On Low-complexity Lattice Reduction Algorithms for Large-scale MIMO Detection: the Blessing of Sequential Reduction
Shanxiang Lyu, Jinming Wen, Jian Weng, Cong Ling

TL;DR
This paper introduces a low-complexity sequential reduction framework for lattice reduction in large-scale MIMO detection, enabling efficient hash-based algorithms that maintain performance with reduced computational cost.
Contribution
The paper proposes a novel sequential reduction framework and a hash-based lattice reduction algorithm tailored for large-scale MIMO detection, reducing complexity while preserving accuracy.
Findings
Hash-based SR algorithm has the lowest complexity among compared methods.
The proposed algorithm maintains error performance comparable to existing methods.

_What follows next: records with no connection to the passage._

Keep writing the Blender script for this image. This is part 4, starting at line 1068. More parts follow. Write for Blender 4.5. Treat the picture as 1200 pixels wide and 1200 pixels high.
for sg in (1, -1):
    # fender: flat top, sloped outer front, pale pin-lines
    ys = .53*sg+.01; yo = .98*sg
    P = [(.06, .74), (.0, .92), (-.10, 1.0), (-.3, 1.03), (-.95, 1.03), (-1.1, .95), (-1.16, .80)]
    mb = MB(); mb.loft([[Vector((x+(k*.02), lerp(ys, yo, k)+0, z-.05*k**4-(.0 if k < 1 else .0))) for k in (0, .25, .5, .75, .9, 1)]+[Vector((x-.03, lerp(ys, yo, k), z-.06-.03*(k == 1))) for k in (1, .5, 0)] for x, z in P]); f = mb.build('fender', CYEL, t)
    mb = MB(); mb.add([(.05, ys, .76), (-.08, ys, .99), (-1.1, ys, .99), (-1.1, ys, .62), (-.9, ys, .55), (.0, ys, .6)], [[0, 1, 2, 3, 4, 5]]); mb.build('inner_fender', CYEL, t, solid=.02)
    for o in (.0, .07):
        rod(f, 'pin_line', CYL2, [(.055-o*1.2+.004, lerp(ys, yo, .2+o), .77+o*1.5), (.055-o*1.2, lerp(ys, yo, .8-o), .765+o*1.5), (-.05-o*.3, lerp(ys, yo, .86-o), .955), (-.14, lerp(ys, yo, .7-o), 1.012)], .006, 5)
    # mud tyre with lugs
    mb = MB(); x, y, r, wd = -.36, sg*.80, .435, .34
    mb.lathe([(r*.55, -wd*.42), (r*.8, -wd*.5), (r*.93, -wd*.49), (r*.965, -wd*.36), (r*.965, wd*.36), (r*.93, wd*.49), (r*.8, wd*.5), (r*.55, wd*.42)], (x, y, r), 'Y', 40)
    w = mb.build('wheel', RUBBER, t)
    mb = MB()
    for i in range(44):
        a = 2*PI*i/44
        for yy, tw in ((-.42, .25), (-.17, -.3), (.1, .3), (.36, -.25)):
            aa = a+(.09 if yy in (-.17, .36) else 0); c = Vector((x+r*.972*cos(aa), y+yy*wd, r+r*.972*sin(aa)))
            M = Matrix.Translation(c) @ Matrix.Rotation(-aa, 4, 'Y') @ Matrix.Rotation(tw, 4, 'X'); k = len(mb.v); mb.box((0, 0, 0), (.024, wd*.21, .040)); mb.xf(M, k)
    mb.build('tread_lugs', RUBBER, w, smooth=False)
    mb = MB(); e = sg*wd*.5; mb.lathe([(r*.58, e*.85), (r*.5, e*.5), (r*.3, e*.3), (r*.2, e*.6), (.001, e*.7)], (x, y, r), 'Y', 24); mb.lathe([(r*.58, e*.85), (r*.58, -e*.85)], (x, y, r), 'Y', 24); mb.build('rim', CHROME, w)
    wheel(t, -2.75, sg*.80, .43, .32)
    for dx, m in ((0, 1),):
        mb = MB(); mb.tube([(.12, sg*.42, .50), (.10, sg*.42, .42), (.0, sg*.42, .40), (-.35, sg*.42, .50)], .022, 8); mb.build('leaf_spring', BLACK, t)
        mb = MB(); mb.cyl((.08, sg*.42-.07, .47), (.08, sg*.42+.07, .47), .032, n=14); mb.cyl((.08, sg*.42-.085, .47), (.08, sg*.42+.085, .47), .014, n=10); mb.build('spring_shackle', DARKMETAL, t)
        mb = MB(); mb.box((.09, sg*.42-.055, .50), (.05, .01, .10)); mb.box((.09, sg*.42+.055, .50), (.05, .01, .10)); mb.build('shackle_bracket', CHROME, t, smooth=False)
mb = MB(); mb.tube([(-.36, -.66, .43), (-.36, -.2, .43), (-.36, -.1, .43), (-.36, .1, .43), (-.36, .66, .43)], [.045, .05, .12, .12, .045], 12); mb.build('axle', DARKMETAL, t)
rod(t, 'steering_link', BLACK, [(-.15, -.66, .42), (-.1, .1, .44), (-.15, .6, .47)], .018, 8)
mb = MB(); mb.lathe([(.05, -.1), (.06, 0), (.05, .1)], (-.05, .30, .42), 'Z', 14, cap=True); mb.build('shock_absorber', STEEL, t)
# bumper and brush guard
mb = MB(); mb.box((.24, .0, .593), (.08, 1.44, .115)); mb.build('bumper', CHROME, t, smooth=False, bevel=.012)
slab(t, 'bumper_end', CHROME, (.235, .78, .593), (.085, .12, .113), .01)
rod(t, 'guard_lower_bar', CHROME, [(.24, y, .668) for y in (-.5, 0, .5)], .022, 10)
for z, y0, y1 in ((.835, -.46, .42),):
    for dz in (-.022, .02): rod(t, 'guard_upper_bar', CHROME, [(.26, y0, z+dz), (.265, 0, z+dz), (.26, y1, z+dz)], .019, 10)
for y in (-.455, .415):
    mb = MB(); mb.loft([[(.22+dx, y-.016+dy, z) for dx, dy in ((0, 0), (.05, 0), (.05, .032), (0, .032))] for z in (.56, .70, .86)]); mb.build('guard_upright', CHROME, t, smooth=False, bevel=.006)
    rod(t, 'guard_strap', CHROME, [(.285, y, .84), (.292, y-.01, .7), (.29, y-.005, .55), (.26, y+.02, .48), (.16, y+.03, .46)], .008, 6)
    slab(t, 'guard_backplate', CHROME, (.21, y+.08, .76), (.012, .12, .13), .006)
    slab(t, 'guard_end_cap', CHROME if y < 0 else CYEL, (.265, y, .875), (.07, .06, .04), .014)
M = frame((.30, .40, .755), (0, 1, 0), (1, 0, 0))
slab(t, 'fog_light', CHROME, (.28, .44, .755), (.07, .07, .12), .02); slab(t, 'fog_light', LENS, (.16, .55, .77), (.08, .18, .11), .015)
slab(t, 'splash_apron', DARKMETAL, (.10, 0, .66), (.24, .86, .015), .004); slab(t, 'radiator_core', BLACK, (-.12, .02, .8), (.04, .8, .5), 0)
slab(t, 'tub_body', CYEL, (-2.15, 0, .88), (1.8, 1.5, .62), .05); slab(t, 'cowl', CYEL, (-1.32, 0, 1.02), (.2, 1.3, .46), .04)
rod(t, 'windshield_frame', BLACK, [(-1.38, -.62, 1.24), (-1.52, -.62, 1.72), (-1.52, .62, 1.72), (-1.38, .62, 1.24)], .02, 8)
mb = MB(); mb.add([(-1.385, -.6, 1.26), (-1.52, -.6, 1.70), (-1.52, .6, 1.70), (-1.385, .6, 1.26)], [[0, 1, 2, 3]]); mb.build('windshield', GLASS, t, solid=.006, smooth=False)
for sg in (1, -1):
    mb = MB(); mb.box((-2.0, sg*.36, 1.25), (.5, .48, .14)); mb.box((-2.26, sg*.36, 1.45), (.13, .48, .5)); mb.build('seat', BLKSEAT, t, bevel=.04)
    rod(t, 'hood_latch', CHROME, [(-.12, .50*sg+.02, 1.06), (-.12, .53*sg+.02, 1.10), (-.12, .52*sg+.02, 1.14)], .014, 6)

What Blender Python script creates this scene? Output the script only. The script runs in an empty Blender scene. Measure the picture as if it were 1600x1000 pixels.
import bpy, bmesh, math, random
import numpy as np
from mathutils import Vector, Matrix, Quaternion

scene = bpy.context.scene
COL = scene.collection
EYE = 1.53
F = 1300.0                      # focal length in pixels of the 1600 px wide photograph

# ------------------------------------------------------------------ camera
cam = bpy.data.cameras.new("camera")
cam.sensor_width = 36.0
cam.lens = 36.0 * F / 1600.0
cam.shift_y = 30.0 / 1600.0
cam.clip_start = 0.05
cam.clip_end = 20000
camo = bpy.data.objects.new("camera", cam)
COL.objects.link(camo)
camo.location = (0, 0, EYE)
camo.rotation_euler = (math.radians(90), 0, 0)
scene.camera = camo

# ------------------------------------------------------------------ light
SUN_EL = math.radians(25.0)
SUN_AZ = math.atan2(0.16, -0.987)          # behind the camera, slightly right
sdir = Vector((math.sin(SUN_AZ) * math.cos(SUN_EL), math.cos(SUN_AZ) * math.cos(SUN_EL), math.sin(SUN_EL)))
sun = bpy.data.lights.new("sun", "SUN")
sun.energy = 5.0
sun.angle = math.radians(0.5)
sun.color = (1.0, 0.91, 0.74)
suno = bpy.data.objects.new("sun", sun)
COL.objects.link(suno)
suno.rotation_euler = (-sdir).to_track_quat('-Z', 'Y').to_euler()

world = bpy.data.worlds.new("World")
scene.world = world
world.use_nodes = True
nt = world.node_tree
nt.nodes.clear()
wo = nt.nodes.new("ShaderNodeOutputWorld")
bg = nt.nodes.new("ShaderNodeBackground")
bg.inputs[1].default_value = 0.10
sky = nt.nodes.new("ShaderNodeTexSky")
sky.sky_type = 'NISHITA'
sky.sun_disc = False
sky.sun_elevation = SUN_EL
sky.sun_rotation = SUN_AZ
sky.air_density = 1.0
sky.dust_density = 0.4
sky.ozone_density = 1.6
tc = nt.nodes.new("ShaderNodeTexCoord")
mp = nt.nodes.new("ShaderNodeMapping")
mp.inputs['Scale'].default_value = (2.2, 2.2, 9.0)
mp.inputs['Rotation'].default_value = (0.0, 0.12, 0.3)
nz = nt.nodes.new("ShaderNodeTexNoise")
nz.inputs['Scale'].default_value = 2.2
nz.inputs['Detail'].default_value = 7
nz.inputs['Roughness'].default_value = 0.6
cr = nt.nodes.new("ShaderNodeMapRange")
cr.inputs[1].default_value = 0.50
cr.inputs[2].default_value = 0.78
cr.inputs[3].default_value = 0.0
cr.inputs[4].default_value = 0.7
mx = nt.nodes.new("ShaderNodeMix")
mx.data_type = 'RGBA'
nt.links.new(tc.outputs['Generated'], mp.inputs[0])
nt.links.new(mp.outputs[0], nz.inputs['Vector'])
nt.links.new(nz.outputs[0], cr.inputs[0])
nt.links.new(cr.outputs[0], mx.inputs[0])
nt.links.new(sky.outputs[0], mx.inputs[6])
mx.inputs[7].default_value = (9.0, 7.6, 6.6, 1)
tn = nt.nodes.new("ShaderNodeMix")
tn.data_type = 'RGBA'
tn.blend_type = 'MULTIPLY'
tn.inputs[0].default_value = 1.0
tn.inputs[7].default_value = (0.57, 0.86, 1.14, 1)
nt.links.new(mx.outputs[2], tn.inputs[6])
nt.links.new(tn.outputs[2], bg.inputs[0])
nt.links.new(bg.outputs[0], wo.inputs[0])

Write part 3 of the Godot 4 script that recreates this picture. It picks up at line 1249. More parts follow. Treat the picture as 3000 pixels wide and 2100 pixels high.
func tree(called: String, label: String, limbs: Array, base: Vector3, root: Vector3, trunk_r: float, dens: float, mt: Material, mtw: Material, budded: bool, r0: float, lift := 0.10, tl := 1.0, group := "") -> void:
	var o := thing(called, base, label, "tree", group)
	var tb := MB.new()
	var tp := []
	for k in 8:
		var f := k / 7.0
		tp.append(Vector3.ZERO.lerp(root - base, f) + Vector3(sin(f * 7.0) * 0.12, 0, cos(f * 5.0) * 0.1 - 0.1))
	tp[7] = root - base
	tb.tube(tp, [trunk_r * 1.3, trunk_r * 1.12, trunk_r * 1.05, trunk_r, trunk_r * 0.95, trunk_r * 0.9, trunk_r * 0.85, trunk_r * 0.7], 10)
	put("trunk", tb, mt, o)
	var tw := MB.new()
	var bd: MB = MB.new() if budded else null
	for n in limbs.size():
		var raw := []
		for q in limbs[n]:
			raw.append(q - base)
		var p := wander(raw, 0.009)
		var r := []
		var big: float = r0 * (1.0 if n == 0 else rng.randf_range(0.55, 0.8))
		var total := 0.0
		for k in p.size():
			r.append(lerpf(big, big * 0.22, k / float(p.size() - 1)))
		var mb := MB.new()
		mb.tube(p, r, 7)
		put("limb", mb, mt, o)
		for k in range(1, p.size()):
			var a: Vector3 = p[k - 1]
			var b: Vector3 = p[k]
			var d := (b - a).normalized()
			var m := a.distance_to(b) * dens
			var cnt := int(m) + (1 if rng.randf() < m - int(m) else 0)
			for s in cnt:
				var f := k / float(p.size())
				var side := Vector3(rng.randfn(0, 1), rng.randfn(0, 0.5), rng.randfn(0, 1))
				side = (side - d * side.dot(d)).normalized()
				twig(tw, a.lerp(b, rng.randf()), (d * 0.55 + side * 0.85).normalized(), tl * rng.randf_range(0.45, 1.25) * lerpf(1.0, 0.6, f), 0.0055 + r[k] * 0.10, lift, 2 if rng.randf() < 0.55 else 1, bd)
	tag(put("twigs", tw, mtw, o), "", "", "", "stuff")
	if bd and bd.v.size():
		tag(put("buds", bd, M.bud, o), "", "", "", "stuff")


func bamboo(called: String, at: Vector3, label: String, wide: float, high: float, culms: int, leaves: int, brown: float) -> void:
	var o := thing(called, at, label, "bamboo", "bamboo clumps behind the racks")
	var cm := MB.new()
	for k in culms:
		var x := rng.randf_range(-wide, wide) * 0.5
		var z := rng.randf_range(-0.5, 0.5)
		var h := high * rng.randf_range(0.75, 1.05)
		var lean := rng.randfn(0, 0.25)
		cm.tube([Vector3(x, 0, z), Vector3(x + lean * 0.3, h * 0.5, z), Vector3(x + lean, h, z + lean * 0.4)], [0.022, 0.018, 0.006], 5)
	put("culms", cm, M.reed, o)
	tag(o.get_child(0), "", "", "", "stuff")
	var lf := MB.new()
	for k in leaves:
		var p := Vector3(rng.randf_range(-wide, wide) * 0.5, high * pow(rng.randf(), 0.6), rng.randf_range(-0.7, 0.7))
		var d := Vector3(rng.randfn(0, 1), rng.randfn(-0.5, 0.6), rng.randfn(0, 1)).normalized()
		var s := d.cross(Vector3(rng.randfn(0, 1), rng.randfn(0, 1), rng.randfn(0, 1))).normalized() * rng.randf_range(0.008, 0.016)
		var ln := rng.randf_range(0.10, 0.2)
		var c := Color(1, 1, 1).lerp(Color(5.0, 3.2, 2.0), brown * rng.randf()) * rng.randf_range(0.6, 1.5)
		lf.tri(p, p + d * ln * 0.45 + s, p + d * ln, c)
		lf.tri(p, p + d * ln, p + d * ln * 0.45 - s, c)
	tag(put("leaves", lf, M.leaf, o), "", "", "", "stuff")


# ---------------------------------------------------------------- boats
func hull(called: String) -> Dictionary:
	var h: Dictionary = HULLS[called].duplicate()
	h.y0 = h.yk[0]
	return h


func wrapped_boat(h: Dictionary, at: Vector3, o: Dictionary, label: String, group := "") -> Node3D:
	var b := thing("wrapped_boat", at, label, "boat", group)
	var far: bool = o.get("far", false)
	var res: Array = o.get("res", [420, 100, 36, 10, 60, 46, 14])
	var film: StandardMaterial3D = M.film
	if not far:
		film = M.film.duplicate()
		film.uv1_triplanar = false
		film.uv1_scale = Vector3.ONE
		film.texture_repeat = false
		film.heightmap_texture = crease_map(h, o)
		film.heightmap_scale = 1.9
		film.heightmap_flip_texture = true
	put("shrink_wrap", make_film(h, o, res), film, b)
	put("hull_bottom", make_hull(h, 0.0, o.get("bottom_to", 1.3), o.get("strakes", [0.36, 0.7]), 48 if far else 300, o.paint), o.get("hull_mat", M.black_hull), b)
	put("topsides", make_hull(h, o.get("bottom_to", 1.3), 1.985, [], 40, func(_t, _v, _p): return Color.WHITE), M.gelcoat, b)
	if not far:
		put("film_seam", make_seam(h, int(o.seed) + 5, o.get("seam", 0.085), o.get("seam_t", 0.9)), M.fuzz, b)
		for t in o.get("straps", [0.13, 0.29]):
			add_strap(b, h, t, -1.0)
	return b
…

Performance bounds are established for lattice dimensions up to 4.
Abstract
Lattice reduction is a popular preprocessing strategy in multiple-input multiple-output (MIMO) detection. In a quest for developing a low-complexity reduction algorithm for large-scale problems, this paper investigates a new framework called sequential reduction (SR), which aims to reduce the lengths of all basis vectors. The performance upper bounds of the strongest reduction in SR are given when the lattice dimension is no larger than 4. The proposed new framework enables the implementation of a hash-based low-complexity lattice reduction algorithm, which becomes especially tempting when applied to large-scale MIMO detection. Simulation results show that, compared to other reduction algorithms, the hash-based SR algorithm exhibits the lowest complexity while maintaining comparable error performance.